On average I'm up about 15% in terms of the average placing in the SERPS. One or two top spots have gone and I'm second, other top spots have been gained where I used to be number 2.
But as I wrote in another thread yesterday, one page has vanished from one search, except if I add -waffle (or -anything not there). It's still there for other searches....
So I'm not sure that the distinction you ask for actually exists!
Regards
DerekH
I was curious to know if people here who have sites which have remained top have limited visibility (according to the traditional view) - perhaps better to ask if any site which has remained top has no tables or has text outside the tables.
We have a lot of older pages that uses tables. However most of the content is outside the tables. The style tags have been all stripped out and added to an external css file.
New content doesn't use tables (Thanks to all of you here @WW). The older content when it needs updating is losing the tables.
There doesn't appear to be an advantage to either method.
jb
Visits are 2 1/2 times what they were 2 mos. ago (approaching 1000/day), with 2/3 of the hits on internal pages.
I concentrate on CONTENT and titles. Lots of tables, javascript and flash (flash accompanied by relevant text). I've also tried to develop on-page outbound links to relevant content.
Very few keywords in anchor text ( anchor text might once have been an indicator of relevant content; now it's an indicator of SEO spam used to artificially inflate page rankings).
CONTENT is King. EVERYTHING else revolves around the Content.
[edited by: proton at 5:53 am (utc) on Dec. 7, 2003]
With Florida we initially lost a couple of our major keywords but over the last 24 hours these seem to be coming back.
We have one site that has lost one major commercial keyword. This site has the key word real estate as a file i.e. www.xyzxc.com/realestate (an exception to our common rule)
Our sites are very content laden and generally have domain names with keywords eg Geographic-generic.com. These have done well. Domains with several hyphens eg geographic-generic-widget.com have not done well...but we only have two sites with this type of domain architecture hence it is possible that this is an abberation.
Stemming has also markedly helped us particularly with the plural and non plurral eg maps and map
The negative experience that many sites are now having with Florida happened to us with Dominic and its taken us 7 months to recover. For our site, Florida has been a real life saver.

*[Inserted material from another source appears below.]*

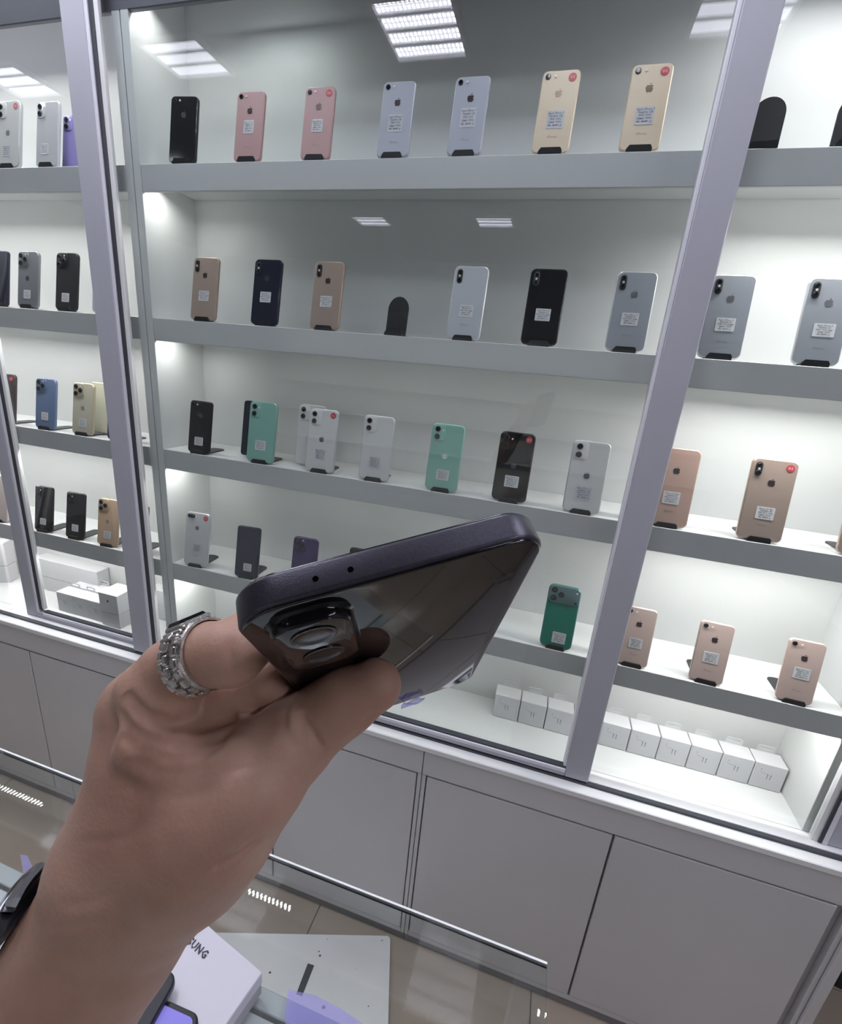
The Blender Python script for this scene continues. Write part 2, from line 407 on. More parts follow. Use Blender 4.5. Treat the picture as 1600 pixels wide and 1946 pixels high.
COLS = {  # back colour, frame colour, roughness, metal
    'black': ((.012, .012, .014), (.02, .02, .022), .08), 'matblack': ((.016, .017, .019), (.02, .02, .022), .3), 'navy': ((.018, .022, .040), (.02, .025, .045), .12),
    'slate': ((.035, .04, .065), (.03, .035, .05), .25), 'pink': ((.56, .33, .33), (.52, .31, .31), .45), 'silver7': ((.46, .47, .54), (.5, .5, .56), .4),
    'gold7': ((.78, .63, .46), (.75, .62, .47), .4), 'silverx': ((.41, .43, .47), (.85, .85, .87), .10), 'mirror': ((.62, .64, .68), (.88, .88, .9), .05),
    'goldx': ((.45, .345, .29), (.52, .39, .31), .14), 'rose8': ((.66, .50, .45), (.62, .47, .42), .16), 'green': ((.28, .54, .46), (.32, .56, .49), .12),
    'white': ((.72, .72, .72), (.62, .63, .64), .12), 'graypro': ((.20, .21, .23), (.24, .25, .26), .3), 'bluepro': ((.14, .20, .34), (.16, .22, .36), .3),
    'goldpro': ((.58, .54, .42), (.66, .58, .42), .3), 'goldpro2': ((.60, .42, .29), (.62, .45, .30), .3), 'cream': ((.70, .68, .52), (.68, .64, .48), .3),
    'purple12': ((.34, .30, .66), (.36, .32, .66), .15), 'purplepro': ((.075, .055, .14), (.08, .06, .14), .3), 'teal': ((.01, .22, .16), (.10, .26, .25), .3),
    'whiteclr': ((.68, .68, .70), (.72, .72, .74), .1), 'beige': ((.52, .46, .43), (.56, .5, .47), .4), 'brown': ((.06, .045, .045), (.07, .05, .05), .3), 'rosegold': ((.60, .40, .33), (.58, .40, .33), .18),
    'deepnavy': ((.02, .03, .045), (.025, .035, .05), .3)}
LEANDEG = 10.0
_cache = {}
def cached(key, fn):
    if key not in _cache: _cache[key] = fn()
    return _cache[key]
def lens_mesh(r):
    def f():
        mb = MB(); disc(mb, 0, 0, r, -.0018, 0, 18, 0, .0004); disc(mb, 0, 0, r * .72, -.0021, -.0017, 16, 1); return mb.mesh('lens', [MATS['black_plastic'], LENS], True)
    return cached(('lens', r), f)
def phone(kind, colr, loc, yaw, label, sticker=None, red=False, lean=LEANDEG, logo=None, group=None, cam=True, pz=0.003):
    W, H, D, RC = SPEC[kind]; bc, fc, ro = COLS[colr]
    bm_ = mat('phone_back_' + colr, bc, ro, spec=.5, coat=(.5 if ro < .2 else 0)); fm = mat('phone_frame_' + colr, fc, .3, .5 if ro < .35 else .2)
    t = thing('smartphone', loc, label, 'smartphone', group, (math.radians(-lean), 0, math.radians(yaw))); t.scale = (1.045 if kind in ('se', 'small', 'plus', '12') else 1.07,) * 3
    put('frame', cached(('body', kind, colr), lambda: slab(MB(), W, H, RC, 0, D, .0022, 0, H / 2, 7).mesh('frame', fm, True)), t, (0, 0, pz))
    put('back_glass', cached(('back', kind, colr), lambda: slab(MB(), W - .0034, H - .0034, RC - .0015, -.0004, .0006, .0004, 0, H / 2, 7, se=1).mesh('back_glass', bm_, True)), t, (0, 0, pz))
    put('screen', cached(('scr', kind), lambda: slab(MB(), W - .004, H - .004, RC - .0018, D - .0005, D + .0004, 0, 0, H / 2, 6).mesh('screen', mat('phone_screen_off', (.01, .01, .012), .08))), t, (0, 0, pz))
    lens = []; L2 = -W / 2
    if not cam: pass
    elif kind == 'se': lens = [(L2 + .0105, H - .0105, .0048)]
    elif kind == 'small' or kind == '12': lens = [(L2 + .0125, H - .012, .0062), (L2 + .0125, H - .0275, .0062)]
    elif kind == '11': lens = [(L2 + .0145, H - .0135, .0062), (L2 + .0145, H - .0305, .0062)]
    elif kind in ('pro', 'promax'): lens = [(L2 + .0125, H - .0125, .0068), (L2 + .0125, H - .031, .0068), (L2 + .0275, H - .0215, .0068)]
    elif kind == '17': lens = [(L2 + .013, H - .0125, .0068), (L2 + .013, H - .031, .0068), (L2 + .0295, H - .0215, .0068)]
    base_m = None
    if cam:
        if kind in ('11',):
            base_m = put('camera_module', cached(('cm', kind, colr), lambda: slab(MB(), .028, .036, .008, -.0014, .0002, .0006, L2 + .0185, H - .022, 5).mesh('camera_module', bm_, True)), t, (0, 0, pz))
        elif kind in ('small', '12'):
            base_m = put('camera_module', cached(('cm', kind, colr), lambda: slab(MB(), .026, .034, .007, -.0014, .0002, .0006, L2 + .0165, H - .020, 5).mesh('camera_module', bm_, True)), t, (0, 0, pz))
        elif kind in ('pro', 'promax'):
            base_m = put('camera_module', cached(('cm', kind, colr), lambda: slab(MB(), .036, .038, .009, -.0018, .0002, .0008, L2 + .0205, H - .0215, 5).mesh('camera_module', fm, True)), t, (0, 0, pz))
        elif kind == '17':
            base_m = put('camera_module', cached(('cm', kind, colr), lambda: slab(MB(), W - .003, .041, .012, -.0024, .0002, .001, 0, H - .0225, 6).mesh('camera_module', mat('teal_grey_plateau', (.13, .21, .22), .35), True)), t, (0, 0, pz))
            base_m['label'] = 'grey-teal raised camera plateau'
        elif kind in ('x', 'xsmax'):
            base_m = put('camera_module', cached(('cm', kind), lambda: slab(MB(), .0115, .027, .0056, -.0018, .0002, .0005, L2 + .0125, H - .0205, 6).mesh('camera_module', BLACKP, True)), t, (0, 0, pz))
            lens = [(L2 + .0125, H - .0135, .0042), (L2 + .0125, H - .0275, .0042)]
        elif kind == 'plus':
            base_m = put('camera_module', cached(('cm', kind), lambda: slab(MB(), .024, .0105, .005, -.0014, .0002, .0005, L2 + .0185, H - .0115, 6).mesh('camera_module', BLACKP, True)), t, (0, 0, pz))
            lens = [(L2 + .0125, H - .0115, .004), (L2 + .0245, H - .0115, .004)]
        for (lx, lz, lr) in lens:
            put('lens', lens_mesh(lr), base_m or t, (lx, -.0012 if base_m else 0, lz + (pz if base_m is None else 0)))
        fpos = {'se': (L2 + .0235, H - .0105), 'small': (L2 + .0245, H - .0135), '12': (L2 + .0245, H - .0135), '11': (L2 + .027, H - .0155), 'pro': (L2 + .029, H - .009), 'promax': (L2 + .029, H - .009),
                '17': (W / 2 - .009, H - .012), 'x': (L2 + .0125, H - .0205), 'xsmax': (L2 + .0125, H - .0205), 'plus': (L2 + .035, H - .0115)}[kind]
        put('flash', cached(('flash', kind in ('x', 'xsmax')), lambda: disc(MB(), 0, 0, .0021, -.0004, 0, 12).mesh('flash', FLASH)), t, (fpos[0], -.0022 if kind in ('x', 'xsmax', '17') else -.0015, fpos[1] + pz))
        if kind == '17':
            put('sensor', cached('sens', lambda: disc(MB(), 0, 0, .0028, -.0004, 0, 12).mesh('sensor', BLACKP)), t, (W / 2 - .009, -.0026, H - .035 + pz))
    if logo:
        lz = {'se': .72, 'plus': .72, 'x': .715, 'xsmax': .715}.get(kind, .52)
        lm = {'dark': mat('logo_dark', (.07, .055, .055), .25, .4), 'brown': mat('logo_bronze', (.20, .145, .10), .25, .6), 'grey': mat('logo_grey', (.19, .19, .21), .3, .3),
              'light': mat('logo_light', (.80, .85, .84), .3, .2), 'dim': mat('logo_dim', (.12, .12, .135), .2, .5), 'soft': mat('logo_soft', tuple(min(1, c * .72) for c in bc), .3, .3) if False else mat('logo_soft', (.34, .33, .33), .3, .3)}[logo]
        put('logo', cached(('logo', logo), lambda: logo_mesh(.0145, lm)), t, (0, -.0006, H * lz + pz))
    if sticker:
        sx, sz, sw, sh, op = sticker
        s = put('price_label', cached(('lab', sw, sh, op), lambda: slab(MB(), sw, sh, .0015, -.0003, 0, 0, 0, 0, 3).mesh('price_label', LABELM if op else mat('translucent_label', (.62, .62, .66), .5))), t, (sx, -.0006, sz + pz))
        tm = text_mesh(LT.get(kind, LT['pro']), sh * .165, INK, bold=.00002)
        w_ = put('writing', tm, s, (0, -.0005, sh * .30)); w_.rotation_euler = (math.radians(90), 0, 0); w_.scale = (min(1.0, sw * .93 / (tm_width(tm))), 1, 1)
    if red:
        s = put('round_sticker', cached('red', lambda: disc(MB(), 0, 0, .0070, -.0003, 0, 18).mesh('round_sticker', RED)), t, (W / 2 - .0135, -.0006, H - .0135 + pz))
        s['label'] = 'small red round sticker'
        w_ = put('writing', text_mesh('84', .0085, PINKINK), s, (0, -.0005, -.003)); w_.rotation_euler = (math.radians(90), 0, 0)
    if kind in ('se', 'x', 'xsmax', 'plus') and sticker and colr not in ('black', 'navy'):
        w_ = put('writing', text_mesh('iPhone', .0062, mat('grey_engraving', (.30, .26, .24), .4)), t, (0, -.0006, H * .185 + pz)); w_.rotation_euler = (math.radians(90), 0, 0)
    return t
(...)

I have a simple layout and design methodology using tables and an external CSS. Tables usually aren't the problem when there is good use of a CSS. The problem comes when tables' attribute tags are used entirely too heavily.
Now my URLs may be static but there is a great deal of dynamic content on my site.
Also I thought the final end result of all Googles alogorithms tweakings (probaly not there for several years yet) were to rate sites as if they were 'naturally crerated' as if you were say writing a book or a newspaper article on a subject.
After briefly looking for people to link with we have now stopped and leaving people to find and link to us if they want-from what Iv'e read about recipricol lionking it just seems to be too risky and asking for the wrath of Google.
We have no java no flash, a few tools driven by asp
Tables usually aren't the problem when there is good use of a CSS. The problem comes when tables' attribute tags are used entirely too heavily.
Hi,
Would you mind expanding on that please and maybe point to evidence of this. I use a visual (WYSIWYG) editor for some of my sites. It has been criticised in the past for producing too many table tags. I assumed Googlebot only read what was outside of <tag> when indexing a page content so it didn't matter what was inside <tag> in terms of content indexed.
Thanks
Sid
original quality content + smart subtle keyword placement = long term positive results.